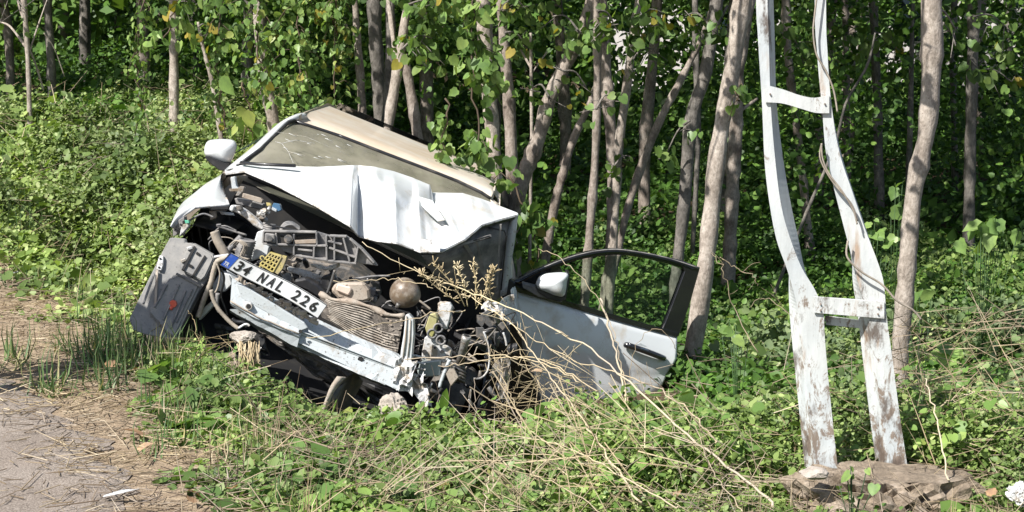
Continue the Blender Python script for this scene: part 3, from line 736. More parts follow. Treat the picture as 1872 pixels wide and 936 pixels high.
def dapple_branch(treelabel, target, Y, n, size, dist=(.8, 2.0)):
    """unseen leafy branch added above the picture, sunward, to dapple the trunk with shade"""
    root = TREES[treelabel]; g = G(); pts = []
    for k in range(n):
        t = rl.choice(target); p = P(t[0], t[1], Y) + SUN_TO * rl.uniform(*dist) + Vector((rl.gauss(0, .07), rl.gauss(0, .07), rl.gauss(0, .07)))
        if p.z > 1.78: pts.append(p)
    if not pts: return
    c = sum(pts, Vector()) / len(pts); a = P(target[0][0], -150, Y); a = Vector((a.x, a.y, max(a.z, 2.3)))
    g.tube(spline([a, (a + c) / 2 + Vector((0, 0, .12)), c], 4), [.010] * 9, 5)
    for p in pts[::3]: g.tube([c, p], .003, 3)
    br = g.obj('branch', M_BARKG, root); br.matrix_basis = Matrix.Identity(4)  # added out of view for the dappled shade it casts
    for v in br.data.vertices: v.co = v.co - root.location
    for p in pts: rand_leaf(CL, br, p, size, face=1.4)
T_ = list(TREES)
dapple_branch('stout pale trunk bending beside the bent metal pole', [(1703, 20), (1700, 180), (1696, 225), (1680, 320), (1664, 420), (1660, 470)], 7.9, 46, .09)
dapple_branch('thick pale leaning trunk just right of the open car door', [(1350, 40), (1340, 110), (1325, 200), (1313, 290), (1300, 380)], 9.8, 60, .08)
dapple_branch('grey curved trunk rising from behind the open door glass', [(1290, 130), (1262, 230), (1250, 380)], 10.7, 40, .09)
dapple_branch('long trunk leaning right over the car bonnet corner', [(1028, 130), (985, 250), (960, 320)], 10.8, 46, .08)
dapple_branch('straight thin trunk standing in front of the fork', [(1090, 120), (1085, 330), (1075, 450)], 10.5, 40, .08)
dapple_branch('pale slanting trunk of the twin pair behind the door frame', [(1145, 165), (1130, 300), (1120, 440)], 11.0, 40, .08)
tl = 'long trunk leaning right over the car bonnet corner'
leafy_twig(tl, (1060, 60), (1010, 30), 10.6, 42, .075); leafy_twig(tl, (1030, 130), (1075, 165), 10.6, 16, .065, yell=.2)
leafy_twig(tl, (1005, 180), (975, 160), 10.6, 14, .06)
leafy_twig('pale slanting trunk of the twin pair behind the door frame', (1160, 40), (1215, 25), 10.7, 50, .085, yell=.1)
leafy_twig('pale slanting trunk of the twin pair behind the door frame', (1150, 120), (1195, 90), 10.7, 30, .07, yell=.1)
leafy_twig('straight thin trunk standing in front of the fork', (1092, 20), (1130, 60), 10.3, 40, .075)
leafy_twig('straight thin trunk standing in front of the fork', (1090, 200), (1120, 180), 10.3, 8, .06)
leafy_twig('grey curved trunk rising from behind the open door glass', (1300, 50), (1250, 30), 10.4, 40, .08, yell=.1)
leafy_twig('grey curved trunk rising from behind the open door glass', (1262, 220), (1215, 290), 10.5, 14, .08, yell=.1)
leafy_twig('upright trunk of the twin pair behind the door frame', (1118, 310), (1160, 290), 10.9, 12, .08)
leafy_twig('pinkish smooth trunk leaning left above the car roof', (735, 90), (790, 70), 11.3, 70, .075, yell=.03, spread=50)
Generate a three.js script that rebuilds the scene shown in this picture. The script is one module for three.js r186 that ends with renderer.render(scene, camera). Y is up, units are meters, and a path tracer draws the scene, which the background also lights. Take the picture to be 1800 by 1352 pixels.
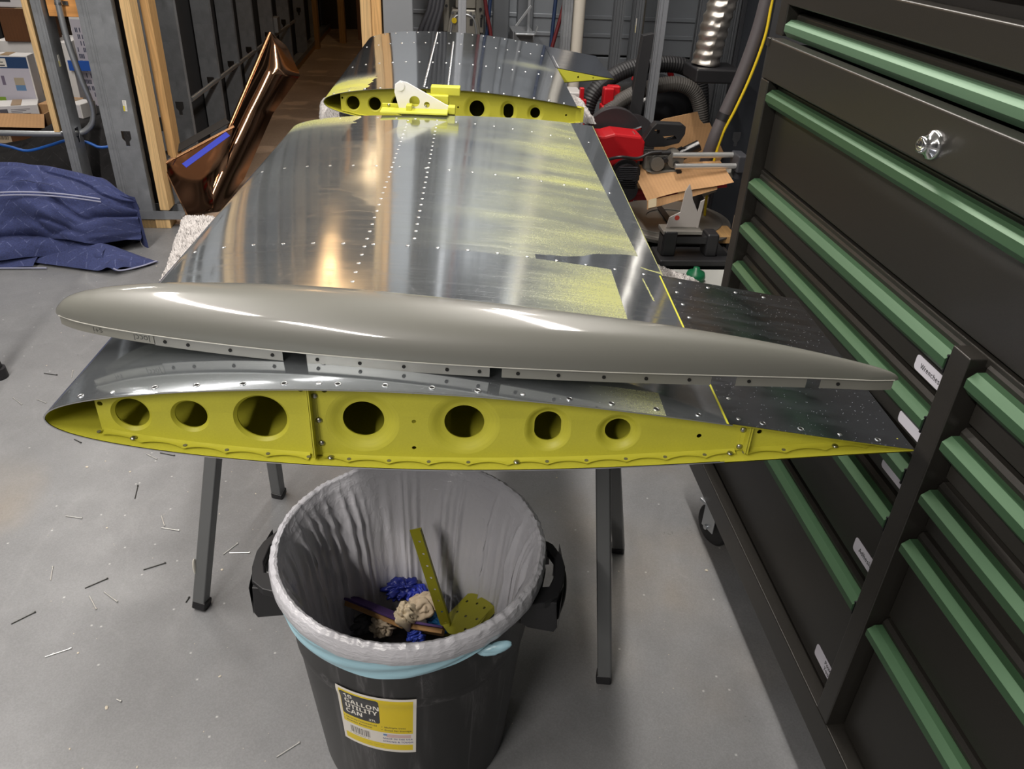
import * as THREE from 'three';
import { RoundedBoxGeometry } from 'three/addons/geometries/RoundedBoxGeometry.js';
import { mergeGeometries, mergeVertices, toCreasedNormals } from 'three/addons/utils/BufferGeometryUtils.js';
import { RectAreaLightUniformsLib } from 'three/addons/lights/RectAreaLightUniformsLib.js';

// ------------------------------------------------------------------ camera, lights, exposure
const scene = new THREE.Scene();
scene.background = new THREE.Color(0x000000);
const camera = new THREE.PerspectiveCamera(2 * Math.atan(676 / 1385) * 180 / Math.PI, 1800 / 1352, 0.05, 60);
camera.position.set(0, 1.26, 0);
{
  const m = new THREE.Matrix4().makeBasis(
    new THREE.Vector3(0.99579, 0.0409, 0.0827), new THREE.Vector3(0.0085, 0.8528, -0.5222), new THREE.Vector3(-0.0919, 0.5207, 0.8488));
  camera.quaternion.setFromRotationMatrix(m).normalize();
}
const renderer = new THREE.WebGLRenderer({ antialias: true });
renderer.toneMapping = THREE.LinearToneMapping;
renderer.toneMappingExposure = 1.3;
renderer.shadowMap.enabled = true;
RectAreaLightUniformsLib.init();
const CEIL = 2.75;
// ceiling strip lights: [x, z, length along z, radiance, colour]
const STRIPS = [
  [-1.4, -0.9, 2.4, 90, 0xfff8f0],
  [0.3, -1.8, 2.4, 54, 0xfff8f0],
  [-1.4, 1.7, 1.8, 150, 0xfff8f0],
  [0.45, -3.3, 1.0, 64, 0xfff8f0],
  [-2.2, -4.2, 1.2, 60, 0xfff8f0],
];
const BULBS = [[-0.82, 2.52, -5.0, .7, 0xffc98a], [-0.76, 2.6, -8.0, .5, 0xffd9a8]];          // warm hall lamps

// ------------------------------------------------------------------ helpers
let seed = 12345;
const rnd = () => { seed = (seed * 1664525 + 1013904223) >>> 0; return seed / 4294967296; };
const rr = (a, b) => a + (b - a) * rnd();
const V = (x, y, z) => new THREE.Vector3(x, y, z);
const PI = Math.PI;
function hash(x, y, k) { let h = (x * 374761393 + y * 668265263 + k * 1274126177) | 0; h = Math.imul(h ^ (h >>> 13), 1274126177); return ((h ^ (h >>> 16)) >>> 0) / 4294967296; }
function vnoise(x, y, k = 0, per = 0) {
  const xi = Math.floor(x), yi = Math.floor(y), fx = x - xi, fy = y - yi;
  const u = fx * fx * (3 - 2 * fx), v = fy * fy * (3 - 2 * fy);
  const w = per ? (a) => ((a % per) + per) % per : (a) => a;
  const a = hash(w(xi), w(yi), k), b = hash(w(xi + 1), w(yi), k), c = hash(w(xi), w(yi + 1), k), d = hash(w(xi + 1), w(yi + 1), k);
  return a + (b - a) * u + (c - a) * v + (a - b - c + d) * u * v;
}
function fbm(x, y, k = 0, o = 4, per = 0) { let s = 0, a = .5, t = 0; for (let i = 0; i < o; i++) { s += a * vnoise(x, y, k + i * 17, per); t += a; a *= .5; x *= 2; y *= 2; per *= 2; } return s / t; }
const used = {};
function numbered(n) { const k = used[n] || 0; used[n] = k + 1; return k ? n + '_' + String(k).padStart(3, '0') : n; }
function shade(o) { o.castShadow = true; o.receiveShadow = true; return o; }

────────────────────

Your task is to repeat the material above exactly, without its pictures.

=== The result ===
Continue the Blender Python script for this scene: part 3, from line 736. More parts follow. Treat the picture as 1872 pixels wide and 936 pixels high.
def dapple_branch(treelabel, target, Y, n, size, dist=(.8, 2.0)):
    """unseen leafy branch added above the picture, sunward, to dapple the trunk with shade"""
    root = TREES[treelabel]; g = G(); pts = []
    for k in range(n):
        t = rl.choice(target); p = P(t[0], t[1], Y) + SUN_TO * rl.uniform(*dist) + Vector((rl.gauss(0, .07), rl.gauss(0, .07), rl.gauss(0, .07)))
        if p.z > 1.78: pts.append(p)
    if not pts: return
    c = sum(pts, Vector()) / len(pts); a = P(target[0][0], -150, Y); a = Vector((a.x, a.y, max(a.z, 2.3)))
    g.tube(spline([a, (a + c) / 2 + Vector((0, 0, .12)), c], 4), [.010] * 9, 5)
    for p in pts[::3]: g.tube([c, p], .003, 3)
    br = g.obj('branch', M_BARKG, root); br.matrix_basis = Matrix.Identity(4)  # added out of view for the dappled shade it casts
    for v in br.data.vertices: v.co = v.co - root.location
    for p in pts: rand_leaf(CL, br, p, size, face=1.4)
T_ = list(TREES)
dapple_branch('stout pale trunk bending beside the bent metal pole', [(1703, 20), (1700, 180), (1696, 225), (1680, 320), (1664, 420), (1660, 470)], 7.9, 46, .09)
dapple_branch('thick pale leaning trunk just right of the open car door', [(1350, 40), (1340, 110), (1325, 200), (1313, 290), (1300, 380)], 9.8, 60, .08)
dapple_branch('grey curved trunk rising from behind the open door glass', [(1290, 130), (1262, 230), (1250, 380)], 10.7, 40, .09)
dapple_branch('long trunk leaning right over the car bonnet corner', [(1028, 130), (985, 250), (960, 320)], 10.8, 46, .08)
dapple_branch('straight thin trunk standing in front of the fork', [(1090, 120), (1085, 330), (1075, 450)], 10.5, 40, .08)
dapple_branch('pale slanting trunk of the twin pair behind the door frame', [(1145, 165), (1130, 300), (1120, 440)], 11.0, 40, .08)
tl = 'long trunk leaning right over the car bonnet corner'
leafy_twig(tl, (1060, 60), (1010, 30), 10.6, 42, .075); leafy_twig(tl, (1030, 130), (1075, 165), 10.6, 16, .065, yell=.2)
leafy_twig(tl, (1005, 180), (975, 160), 10.6, 14, .06)
leafy_twig('pale slanting trunk of the twin pair behind the door frame', (1160, 40), (1215, 25), 10.7, 50, .085, yell=.1)
leafy_twig('pale slanting trunk of the twin pair behind the door frame', (1150, 120), (1195, 90), 10.7, 30, .07, yell=.1)
leafy_twig('straight thin trunk standing in front of the fork', (1092, 20), (1130, 60), 10.3, 40, .075)
leafy_twig('straight thin trunk standing in front of the fork', (1090, 200), (1120, 180), 10.3, 8, .06)
leafy_twig('grey curved trunk rising from behind the open door glass', (1300, 50), (1250, 30), 10.4, 40, .08, yell=.1)
leafy_twig('grey curved trunk rising from behind the open door glass', (1262, 220), (1215, 290), 10.5, 14, .08, yell=.1)
leafy_twig('upright trunk of the twin pair behind the door frame', (1118, 310), (1160, 290), 10.9, 12, .08)
leafy_twig('pinkish smooth trunk leaning left above the car roof', (735, 90), (790, 70), 11.3, 70, .075, yell=.03, spread=50)
Generate a three.js script that rebuilds the scene shown in this picture. The script is one module for three.js r186 that ends with renderer.render(scene, camera). Y is up, units are meters, and a path tracer draws the scene, which the background also lights. Take the picture to be 1800 by 1352 pixels.
import * as THREE from 'three';
import { RoundedBoxGeometry } from 'three/addons/geometries/RoundedBoxGeometry.js';
import { mergeGeometries, mergeVertices, toCreasedNormals } from 'three/addons/utils/BufferGeometryUtils.js';
import { RectAreaLightUniformsLib } from 'three/addons/lights/RectAreaLightUniformsLib.js';

// ------------------------------------------------------------------ camera, lights, exposure
const scene = new THREE.Scene();
scene.background = new THREE.Color(0x000000);
const camera = new THREE.PerspectiveCamera(2 * Math.atan(676 / 1385) * 180 / Math.PI, 1800 / 1352, 0.05, 60);
camera.position.set(0, 1.26, 0);
{
  const m = new THREE.Matrix4().makeBasis(
    new THREE.Vector3(0.99579, 0.0409, 0.0827), new THREE.Vector3(0.0085, 0.8528, -0.5222), new THREE.Vector3(-0.0919, 0.5207, 0.8488));
  camera.quaternion.setFromRotationMatrix(m).normalize();
}
const renderer = new THREE.WebGLRenderer({ antialias: true });
renderer.toneMapping = THREE.LinearToneMapping;
renderer.toneMappingExposure = 1.3;
renderer.shadowMap.enabled = true;
RectAreaLightUniformsLib.init();
const CEIL = 2.75;
// ceiling strip lights: [x, z, length along z, radiance, colour]
const STRIPS = [
  [-1.4, -0.9, 2.4, 90, 0xfff8f0],
  [0.3, -1.8, 2.4, 54, 0xfff8f0],
  [-1.4, 1.7, 1.8, 150, 0xfff8f0],
  [0.45, -3.3, 1.0, 64, 0xfff8f0],
  [-2.2, -4.2, 1.2, 60, 0xfff8f0],
];
const BULBS = [[-0.82, 2.52, -5.0, .7, 0xffc98a], [-0.76, 2.6, -8.0, .5, 0xffd9a8]];          // warm hall lamps

// ------------------------------------------------------------------ helpers
let seed = 12345;
const rnd = () => { seed = (seed * 1664525 + 1013904223) >>> 0; return seed / 4294967296; };
const rr = (a, b) => a + (b - a) * rnd();
const V = (x, y, z) => new THREE.Vector3(x, y, z);
const PI = Math.PI;
function hash(x, y, k) { let h = (x * 374761393 + y * 668265263 + k * 1274126177) | 0; h = Math.imul(h ^ (h >>> 13), 1274126177); return ((h ^ (h >>> 16)) >>> 0) / 4294967296; }
function vnoise(x, y, k = 0, per = 0) {
  const xi = Math.floor(x), yi = Math.floor(y), fx = x - xi, fy = y - yi;
  const u = fx * fx * (3 - 2 * fx), v = fy * fy * (3 - 2 * fy);
  const w = per ? (a) => ((a % per) + per) % per : (a) => a;
  const a = hash(w(xi), w(yi), k), b = hash(w(xi + 1), w(yi), k), c = hash(w(xi), w(yi + 1), k), d = hash(w(xi + 1), w(yi + 1), k);
  return a + (b - a) * u + (c - a) * v + (a - b - c + d) * u * v;
}
function fbm(x, y, k = 0, o = 4, per = 0) { let s = 0, a = .5, t = 0; for (let i = 0; i < o; i++) { s += a * vnoise(x, y, k + i * 17, per); t += a; a *= .5; x *= 2; y *= 2; per *= 2; } return s / t; }
const used = {};
function numbered(n) { const k = used[n] || 0; used[n] = k + 1; return k ? n + '_' + String(k).padStart(3, '0') : n; }
function shade(o) { o.castShadow = true; o.receiveShadow = true; return o; }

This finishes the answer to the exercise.